Er ist das Wort Gottes, wie es im Johannesevangelium gesagt ist, das fleischgewordene Wort Gottes. Durch ihn ist Gott uns in einzigartiger Weise nahe gekommen. Und durch ihn ist sein Wort, auch das in der Form von Gesetz und Gebot,  zur Erfüllung gekommen.

„Ich bin nicht gekommen, das Gesetz aufzulösen, sondern zu erfüllen“

hat Jesus gesagt (Matth. 5,17).

Dietrich Bonhoeffer schreibt zu diesem Psalm: „Unter ´Gesetz´ ist … meist die ganze Erlösungstat Gottes und die Weisung für ein neues Leben im Gehorsam zu verstehen. Die Freude am Gesetz, an den Geboten Gottes erfüllt uns, wenn  Gott unserem Leben durch Jesus Christus die große Wendung gegeben hat.“

Darum haben wir Christen allen Grund, die Freude am Hören auf Gottes Wort, auf seine Weisung und seine Gebote zu teilen.

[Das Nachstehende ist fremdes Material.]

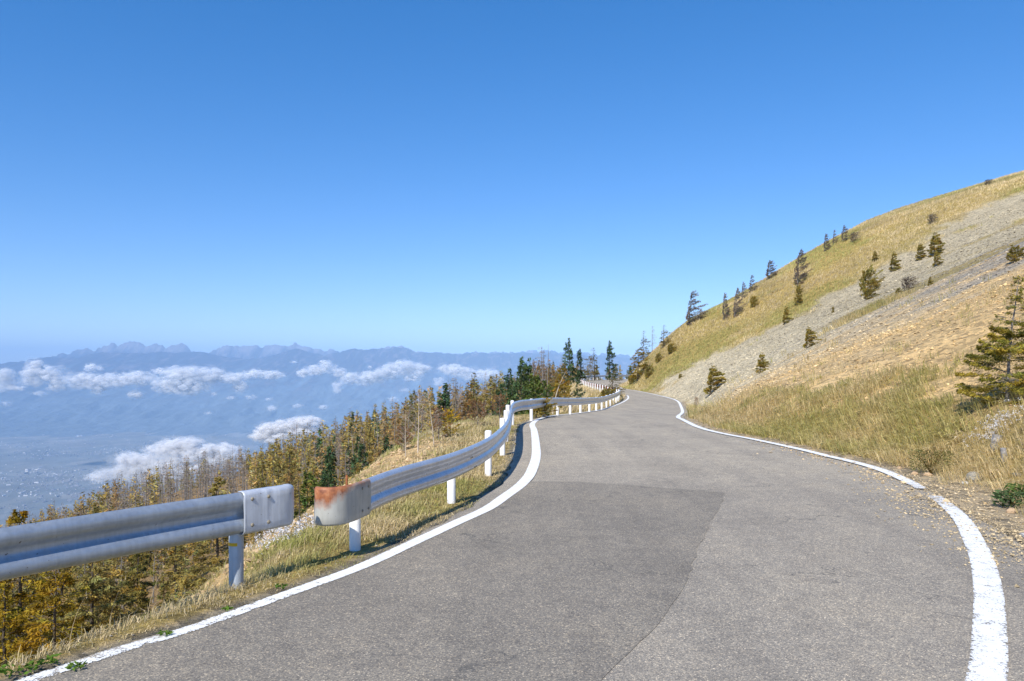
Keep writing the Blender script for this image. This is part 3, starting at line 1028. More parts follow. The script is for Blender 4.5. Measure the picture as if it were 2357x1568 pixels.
for i in range(4):      # stunted olive larches on the scree
    VAR['stunt', i] = tree_mesh("larch", M_SCRUB, M_BARK, 330 + i, 2, nb=58, rad=.36, prof=.9, nt=110, tl=.12, tw=.034, wind=.4, waz=.35, asym=.5, up=.28, ujit=.28, spread=.5, twigs=6, bare_top=.12, lean=.08, lo=.02, tcol=(.55, 1.25))
for i in range(3):      # low bushes
    VAR['bush', i] = tree_mesh("bush", M_SCRUB, M_BARK, 360 + i, 1.2, nb=70, rad=.58, prof=.35, ujit=.35, spread=.5, nt=70, tl=.11, tw=.032, wind=.4, waz=.35, asym=.4, up=.75, curve=-.1, twigs=3, lo=.01, tcol=(.5, 1.2))
VAR['brownbush', 0] = tree_mesh("bush", M_GREYTWIG, M_BARK, 370, 1.2, nb=70, rad=.5, prof=.3, nt=22, tl=.13, tw=.022, wind=.4, waz=.35, asym=.4, up=.8, curve=-.1, twigs=5, lo=.01, tcol=(.4, .9))
VAR['gold', 0] = tree_mesh("larch", M_GOLD, M_BARK, 380, 5, nb=90, rad=.33, prof=.6, nt=26, tl=.24, tw=.06, wind=.2, waz=.2, asym=.2, up=.15, tcol=(.5, 1.2))
VAR['gold', 1] = tree_mesh("larch", M_OLIVE, M_BARK, 381, 5, nb=90, rad=.30, prof=.6, nt=24, tl=.24, tw=.05, wind=.3, waz=.2, asym=.2, up=.2, bare_top=.25, tcol=(.5, 1.1))
VAR['birch', 0] = tree_mesh("birch", M_REDSHRUB, M_BIRCH, 390, 4, nb=34, rad=.30, prof=.45, nt=9, tl=.12, tw=.03, up=1.0, curve=-.25, twigs=9, lo=.2, spread=.5, r0=.05)
VAR['birch', 1] = tree_mesh("birch", M_REDSHRUB, M_BIRCH, 391, 4, nb=30, rad=.34, prof=.45, nt=9, tl=.12, tw=.03, up=.9, curve=-.2, twigs=9, lo=.25, spread=.5, lean=.15, r0=.045)
VAR['yellow', 0] = tree_mesh("shrub", M_YELLOW, M_BARK, 400, 2, nb=46, rad=.5, prof=.35, nt=16, tl=.13, tw=.08, up=.8, curve=-.2, twigs=4, lo=.05)
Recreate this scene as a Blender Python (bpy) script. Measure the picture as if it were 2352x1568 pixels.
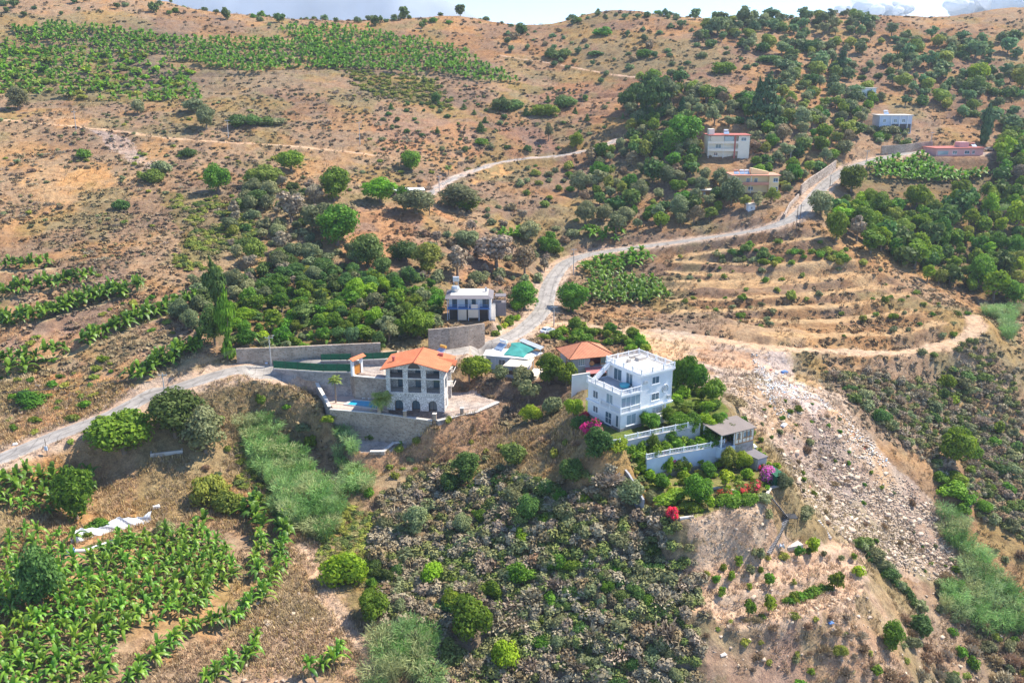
import bpy, bmesh, math, random
import numpy as np
from mathutils import Vector, Matrix
for _o in list(bpy.data.objects): bpy.data.objects.remove(_o, do_unlink=True)
SC = bpy.context.scene; COL = SC.collection
R_ = math.radians
# ---------------- camera, sky, sun, exposure ----------------
HC, PITCH, FPX = 100.0, R_(17.0), 2050.0          # camera height, downward pitch, focal length (photo reference px at width 2352)
cam = bpy.data.cameras.new('camera'); cam.sensor_width = 36; cam.lens = 36*FPX/2352
cam.clip_start = 1; cam.clip_end = 20000
cam_o = bpy.data.objects.new('camera', cam); COL.objects.link(cam_o)
cam_o.location = (0, 0, HC); cam_o.rotation_euler = (R_(90)-PITCH, 0, 0); SC.camera = cam_o
SUN_EL, SUN_AZ = R_(51), R_(64)                   # azimuth clockwise from +Y: behind the hill, to the right
w = bpy.data.worlds.new('World'); SC.world = w; w.use_nodes = True
nt = w.node_tree; sky = nt.nodes.new('ShaderNodeTexSky'); sky.sky_type = 'NISHITA'; sky.sun_disc = False
sky.sun_elevation = SUN_EL; sky.sun_rotation = SUN_AZ; sky.altitude = 1200; sky.air_density = .75; sky.dust_density = 0.1; sky.ozone_density = 5
bg = nt.nodes['Background']; nt.links.new(sky.outputs[0], bg.inputs[0]); bg.inputs[1].default_value = 0.14
sl = bpy.data.lights.new('sun', 'SUN'); sl.energy = 4.0; sl.angle = R_(0.5); sl.color = (1, .93, .80)
sun = bpy.data.objects.new('sun', sl); COL.objects.link(sun)
sd = Vector((math.sin(SUN_AZ)*math.cos(SUN_EL), math.cos(SUN_AZ)*math.cos(SUN_EL), math.sin(SUN_EL)))
sun.rotation_euler = sd.to_track_quat('Z', 'Y').to_euler()
SC.view_settings.view_transform = 'Standard'; SC.view_settings.look = 'None'; SC.view_settings.gamma = 1
SC.view_settings.exposure = 1.2
SC.cycles.max_bounces = 5; SC.cycles.diffuse_bounces = 3; SC.cycles.volume_bounces = 0; SC.cycles.transparent_max_bounces = 6
SC.cycles.caustics_reflective = False; SC.cycles.caustics_refractive = False
rng = np.random.default_rng(7); random.seed(7)
# ---------------- maths helpers ----------------
cp, sp = math.cos(PITCH), math.sin(PITCH)
def ray(u, v):
    x = (np.asarray(u, float)-1176)/FPX; y = (np.asarray(v, float)-784)/FPX
    return x, cp-y*sp, -sp-y*cp                   # world direction for a point of the photograph
def P(u, v, z):                                   # where that line of sight meets the level z
    dx, dy, dz = ray(u, v); t = (z-HC)/dz; return np.array([dx*t, dy*t, z+0*t])
def PY(u, v, Y):
    dx, dy, dz = ray(u, v); t = Y/dy; return np.array([dx*t, Y, HC+dz*t])
def sstep(a, b, x):
    t = np.clip((x-a)/(b-a), 0, 1); return t*t*(3-2*t)
def vnoise(x, y, s, seed=0):
    r = np.random.default_rng(seed+1000).random((256, 256)); x = x/s; y = y/s
    xi = np.floor(x).astype(int); yi = np.floor(y).astype(int); fx = x-xi; fy = y-yi
    fx = fx*fx*(3-2*fx); fy = fy*fy*(3-2*fy); g = lambda a, b: r[a & 255, b & 255]
    return (g(xi, yi)*(1-fx)+g(xi+1, yi)*fx)*(1-fy)+(g(xi, yi+1)*(1-fx)+g(xi+1, yi+1)*fx)*fy
def fbm(x, y, s, seed=0, o=4):
    a = 0; t = 0
    for i in range(o): a = a+vnoise(x+i*31, y-i*17, s/2**i, seed+i)*.55**i; t += .55**i
    return a/t
def inpoly(x, y, poly):
    r = np.zeros(x.shape, bool); n = len(poly)
    for i in range(n):
        x1, y1 = poly[i][:2]; x2, y2 = poly[(i+1) % n][:2]
        if y1 == y2: continue
        c = ((y1 > y) != (y2 > y)) & (x < (x2-x1)*(y-y1)/(y2-y1)+x1); r ^= c
    return r
# ---------------- the ground: a height field ----------------
S_U = [-200, 200, 600, 1000, 1300, 1600, 1900, 2200, 2600]
ZT = {1700: [-79, -80, -85, -90, -95, -95, -99, -107, -107], 1568: [-78, -79, -84, -88, -89, -88, -94, -105, -106],
 1400: [-77, -78, -82, -84, -83, -82, -84, -101, -104], 1250: [-76, -77, -81, -81, -77, -77.5, -82, -96, -101],
 1100: [-75, -76, -78.5, -77, -70.5, -71.5, -80, -88, -97], 1000: [-71, -69, -74, -73.5, -67, -65, -74, -84, -92],
 900: [-67, -65, -67, -68, -67, -65, -71, -78, -85], 800: [-62, -61, -61, -63, -65, -66, -68, -70, -76],
 700: [-56, -56, -57, -59, -64.5, -64, -64, -68, -72], 600: [-49, -50, -52, -55, -61, -59, -56, -62, -67]}
YT = {500: [264, 270, 276, 292, 316, 314, 308, 319, 325], 400: [297, 308, 319, 341, 358, 343, 346, 357, 368],
 300: [335, 346, 357, 380, 396, 380, 385, 396, 407], 200: [385, 402, 413, 435, 451, 429, 440, 446, 457],
 120: [429, 451, 468, 490, 501, 484, 495, 501, 517]}
CREST = [(-300, -45), (0, -32), (250, -18), (380, 2), (430, 17), (500, 28), (600, 38), (700, 44), (800, 47), (950, 40), (1040, 36), (1100, 41), (1160, 50), (1215, 56), (1290, 50), (1340, 36), (1400, 25),
 (1470, 26), (1560, 38), (1700, 45), (1800, 42), (1900, 30), (2000, 34), (2100, 36), (2200, 33), (2280, 22), (2352, 16), (2600, 5)]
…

„Sein Wort ist Licht auf unserem Weg.“

Wie kann dieses Licht zum Leuchten gebracht werden? So, wie man beim Licht die Augen öffnen muss, um es zu sehen, so muss man beim Wort die Ohren öffnen und wohl erst recht das Herz, um zu hören. Hinzuhören auf das, was Gott uns Menschen sagt.

Dieser ganze Psalm ist daher eine Einladung zum Hören. Eine Einladung, sich zu öffnen für die Botschaft Gottes. Diese Botschaft ist die Botschaft seiner Liebe als Geschenk und als Aufgabe. Gottes Wort bekommt damit aber auch zugleich einen tiefen Ernst und eine Verbindlichkeit, die uns in die Pflicht nimmt, wenn es darum geht, die Liebe, die wir von Gott empfangen, an die Menschen weiterzugeben.

Darum lohnt es sich, Gottes Wort, wie es uns in der Bibel in beiden Teilen begegnet, immer wieder neu zu bedenken, zu meditieren und im Gebet sich anzueignen.

Dann wird zwischen all den alten Worten und Texten der Bibel auf einmal Gottes Ruf an mich persönlich vernehmbar.

Und dann wird die Freude an Gottes Wort wachsen, so wie bei dem Kind, das sich verirrt hatte, und sich freut, auf einmal die Stimme seiner Mutter wieder zu hören.

Und der Friede Gottes, der höher ist als alle unsere Vernunft, bewahre unsere Herzen und Sinne in Jesus Christus, unserem Herrn. Amen.